Pourquoi le béton romain vieux de 2 000 ans est-il plus résistant que le béton moderne ?

Crédits : J. P. Oleson

L’un des mystères fascinants de la Rome antique est la longévité impressionnante de certaines de leurs structures portuaires en béton. Battues par les vagues pendant 2 000 ans, ces structures sont toujours là, plus résistantes que jamais et bien plus que le ciment Portland. Alors, quel est le secret ?

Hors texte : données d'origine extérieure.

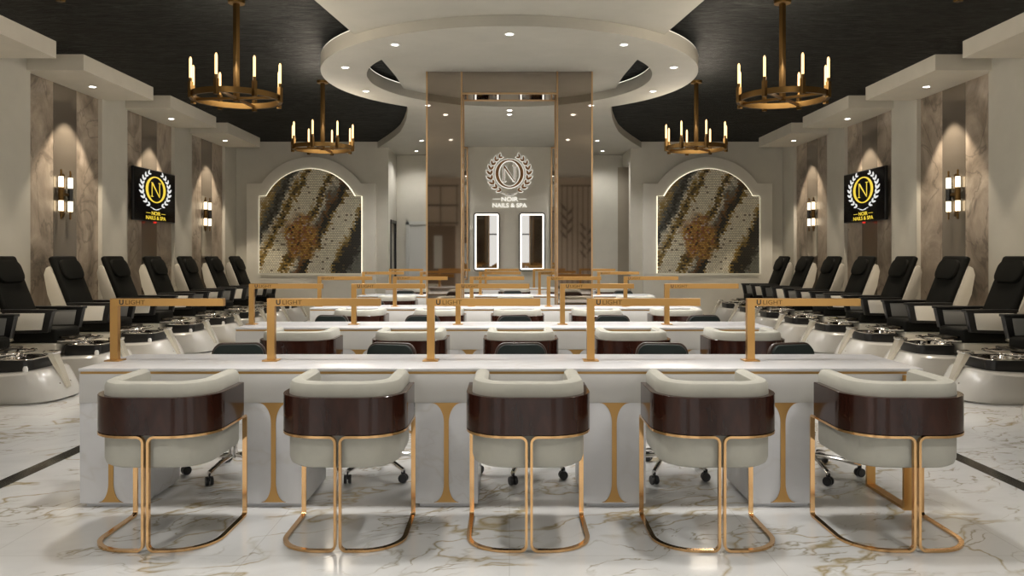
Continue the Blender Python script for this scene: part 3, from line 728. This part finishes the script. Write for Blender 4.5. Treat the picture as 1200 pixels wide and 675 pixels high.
# ------------------------------------------------------------------ pedicure chairs (local +x faces the room)
def pedi_proto():
    t_ = thing('pedicure_chair', '', 'pedicure chair', group='black and cream pedicure chairs')
    obj('base', B(lambda b: (box(b, -.72, -.02, -.30, .30, 0, .34, .03), box(b, -.66, .04, -.27, .27, .30, .42, .03))), 'cream_shell', t_)
    # foot tub: boat shaped plan
    def plan(k, xo=0):
        o = []
        for i in range(25):
            u = -1+2*i/24
            a = u*PI/2
            o.append((.30+(xo-.30)*max(0, math.cos(a))**.62, .39*k*math.copysign(abs(math.sin(a))**.62, a)))
        o += [(-.15, .36*k), (-.22, .28*k), (-.22, -.28*k), (-.15, -.36*k)]
        return o
    def tub(b):
        R_ = []
        for z, k, L in ((0, .93, .72), (.02, .97, .755), (.08, 1.0, .755), (.16, .98, .71), (.255, .95, .645), (.272, .90, .62)):
            R_.append([(x, y, z+(.035*max(0, x/.7)**2*(z/.25)**2)) for x, y in plan(k, L)])
        loft(b, R_)
    tb = obj('foot_tub', B(tub), 'tub_shell', t_)
    for y in (-.09, .09):
        obj('water_jet', B(lambda b: lathe(b, [(0, 0), (.016, 0), (.016, .01), (.008, .014), (0, .014)], 14, (.705, y, .15), 'x')), 'chrome', tb)
    bl = [(.30+x, y) for x, y in rrect(.43, .47, .075, 5)]
    def bowl(b):
        R_ = [[(.30+(x-.30)*k, y*k, z) for x, y in bl] for z, k in ((.26, .95), (.28, .98), (.385, 1.0), (.396, .98), (.392, .93), (.355, .90))]
        loft(b, R_)
    bo = obj('foot_bowl', B(bowl), 'black_plastic', t_)
    def rim(b):
        tube(b, [(.30+(x-.30)*.955, y*.955, .398) for x, y in bl], .007, True, 8)
    obj('chrome_rim', B(rim), 'chrome', bo)
    obj('steel_liner', B(lambda b: loft(b, [[(.30+(x-.30)*k, y*k, z) for x, y in bl] for z, k in ((.356, .895), (.394, .91), (.394, .88), (.362, .84), (.362, .5))])), 'chrome', bo)
    for px in (.16, .43):
        obj('inner_jet', B(lambda b: box(b, px-.035, px+.035, .165, .195, .38, .44, .008)), 'chrome', bo)
    obj('spray_knob', B(lambda b: lathe(b, [(0, .28), (.022, .28), (.022, .325), (.014, .345), (0, .345)], 14, (.50, -.28, 0))), 'white_plastic', t_)
    # slanted clear spout with a chrome cap
    def spout(b):
        p0, p1 = Vector((.755, -.01, .11)), Vector((.60, -.01, .44)); u = Vector((0, 1, 0)); d = (p1-p0).normalized(); n_ = d.cross(u)
        R_ = []
        for k, hw, th in ((0, .025, .012), (.3, .036, .018), (1, .058, .026)):
            c_ = p0+(p1-p0)*k
            R_.append([tuple(c_+u*x*hw+n_*y*th) for x, y in ((-1, -1), (1, -1), (1, 1), (-1, 1))])
        loft(b, R_)
    sp_ = obj('spout', B(spout), 'acrylic', t_, False)
    obj('spout_cap', B(lambda b: box(b, .54, .645, -.075, .055, .43, .462, .010)), 'chrome', sp_)
    # footrest on a curved chrome bracket over the bowl
    fr_ = obj('footrest', B(lambda b: prism(b, [(.11+x, y) for x, y in rrect(.20, .40, .06, 5)], .465, .488, 'xy', .006)), 'dark_chrome', t_)
    obj('footrest_bracket', B(lambda b: tube(b, fillet([(-.03, -.2, .44), (.34, -.26, .452), (.34, .26, .452), (-.03, .2, .44)], .12), .012, seg=8)), 'chrome', fr_)
    # seat and reclined back
    obj('seat', B(lambda b: box(b, -.55, .035, -.245, .245, .415, .575, .035, 3)), 'black_leather', t_)
    tilt = R(-21.5)
    def tl(bm):
        bmesh.ops.rotate(bm, matrix=Matrix.Rotation(tilt, 3, 'Y'), verts=bm.verts, cent=(0, 0, 0)); bmesh.ops.translate(bm, vec=(-.40, 0, .46), verts=bm.verts); return bm
    obj('back_shell', tl(B(lambda b: prism(b, [(x, z) for z, x in ((.0, -.22), (.0, -.035), (.84, -.035), (.875, -.06), (.87, -.11), (.80, -.165), (.55, -.215))], -.285, .285, 'xz', .03))), 'cream_shell', t_)
    obj('backrest', tl(B(lambda b: box(b, -.05, .035, -.27, .27, .06, .985, .035, 3))), 'black_leather', t_)
    def hr(b):
        prism(b, [(y*1.0, .78+z) for y, z in rrect(.46, .27, .10, 6)], .02, .075, 'yz', .02)
    obj('head_pillow', tl(B(hr)), 'black_leather', t_)
    for s, nm in ((-1, 'armrest'), (1, 'armrest')):
        a = obj('armrest', B(lambda b: box(b, -.52, .06, s*.255, s*.350, .765, .795, .010)), 'black_plastic', t_)
        obj('arm_frame', B(lambda b: prism(b, [(-.47, .53), (-.005, .545), (.045, .77), (-.47, .77)], s*.275, s*.345, 'xz', .006)), 'black_plastic', a)
        obj('arm_panel', B(lambda b: prism(b, [(-.46, .565), (-.065, .575), (-.03, .755), (-.46, .755)], s*.34, s*.362, 'xz', .004)), 'arm_cream', a)
        obj('inner_panel', B(lambda b: prism(b, [(-.40, .575), (-.06, .58), (-.03, .752), (-.40, .752)], s*.268, s*.277, 'xz', .003)), 'grey_panel', a)
    return t_
PC = Repeat(pedi_proto())
for s, sd in ((-1, 'left'), (1, 'right')):
    for k in range(-2, 7):
        y = 8.86+1.265*k
        if k == -2 and s < 0: continue
        n = 6-k
        nm = ORD[n] if n else 'first'
        PC.place((s*5.03, y, 0), 0 if s < 0 else PI, 'black and cream pedicure chair with foot tub along the %s wall, %s from the back' % (sd, nm))

# ------------------------------------------------------------------ slatted and leaf panels on the shop front wall, seen only in the portal mirrors
tn += 1
def slats(b):
    for s in (-1, 1):
        for k in range(7 if s > 0 else 3):
            x = s*1.6+s*k*(.16 if s > 0 else .5); box(b, x-.015, x+.015, YF, YF+.03, 0 if s > 0 else 2.3, 3.5)
    for z in (2.36, 2.9, 3.5): box(b, -2.75, -1.55, YF, YF+.035, z, z+.05)
    box(b, 1.55, 2.75, YF, YF+.035, 3.5, 3.55)
M['slat'] = mat('brown_slat', (.25, .20, .16), .5)
struct('trim_%d' % tn, B(slats), 'slat'); tn += 1
def leaves(b):
    for cx_, cz_ in ((1.75, 1.9), (2.35, 1.3)):
        for k in range(7):
            prism(b, leaf(cx_, cz_+k*.14, R(90+(-1)**k*38), .34, .045), YF+.03, YF+.036, 'xz')
struct('trim_%d' % tn, B(leaves), 'slat'); tn += 1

Tandis que nos structures modernes en béton marin s’érodent en quelques décennies, piliers et brise-lames vieux de 2000 ans tiennent encore debout et semblent plus résistants que jamais. Quelle chimie se cache alors derrière ce phénomène ? Serait-ce une sorte de vieille recette de grand-mère du bâtiment perdue depuis aux moins deux millénaires ? Non seulement le béton romain est plus durable que tout ce que l’on peut faire aujourd’hui, mais il devient aussi plus fort au fil du temps. Pour Marie Jackson, géologue de l’université de l’Utah, l’ingrédient miracle ne serait autre que l’eau de mer qui, en filtrant à travers le béton, mène au développement de minéraux entrelacés qui renforcent la cohésion du béton romain.

Le béton moderne est généralement réalisé avec du ciment Portland, un mélange de sable de silice, de calcaire, d’argile, de craie et d’autres ingrédients fondus. Au final, cet agrégat doit être inerte, car toute réaction chimique indésirable peut provoquer des fissures dans le béton, entraînant l’érosion et l’effondrement des structures. C’est pourquoi le béton n’a pas la longévité des roches naturelles. Mais ce n’est pas ainsi que fonctionne le béton romain.

Les Romains fabriquaient en effet leur béton en mélangeant des cendres volcaniques avec de la chaux et de l’eau de mer pour former un mortier. Ils incorporaient ensuite des morceaux de roches volcaniques pour former l’agrégat dans le béton. Une recette inspirée des gisements de cendres volcaniques naturellement cimentés du côté de Naples. La matière obtenue fut notamment utilisée dans de nombreuses structures architecturales, y compris les marchés du Panthéon et de Trajan à Rome. Des structures maritimes massives protégeaient également les ports et servaient d’ancrages étendus pour les navires et les entrepôts.

Pour comparer les deux types de béton, les chercheurs ont ici recueilli des échantillons de béton maritime romain le long de la côte italienne. Ils ont ensuite cartographié les échantillons à l’aide d’un microscope électronique et ont ensuite effectué des analyses de microdiffraction et de microfluorescence au Lawrence Berkeley National Laboratory, en Californie. Par ces techniques avancées, ils ont ainsi pu identifier tous les grains minéraux produits dans le béton ancien au cours des derniers siècles.

Cartographiant les minéraux présents, la succession des différents cristaux produits et leurs propriétés cristallographiques, les chercheurs ont constaté que l’Al-tobermorite et un autre minéral associé à la zéolite, le Phillipsite, se formaient dans la matrice de cimentation. Difficiles à synthétiser en laboratoire, ces minéraux se développent dans le béton grâce à l’eau de mer qui les entoure, dissolvant lentement les cendres volcaniques à l’intérieur et leur donnant de l’espace pour développer une structure renforcée à partir de ces cristaux entrelacés.

Alors, partant du principe que le béton romain est plus résistant et plus durable que le béton moderne qui produit au passage des émissions importantes de dioxyde de carbone, pourquoi ne pas reprendre tout simplement cette ancienne recette ? « Parce que la recette du béton romain est à jamais perdue », explique la géologue. Les Romains ont en effet bénéficié d’un certain type de roche volcanique très rare de nos jours. « Il faudrait donc trouver des alternatives avec d’autres roches », note Mary Jackson. « Mais vous n’obtiendrez jamais le même résultat ».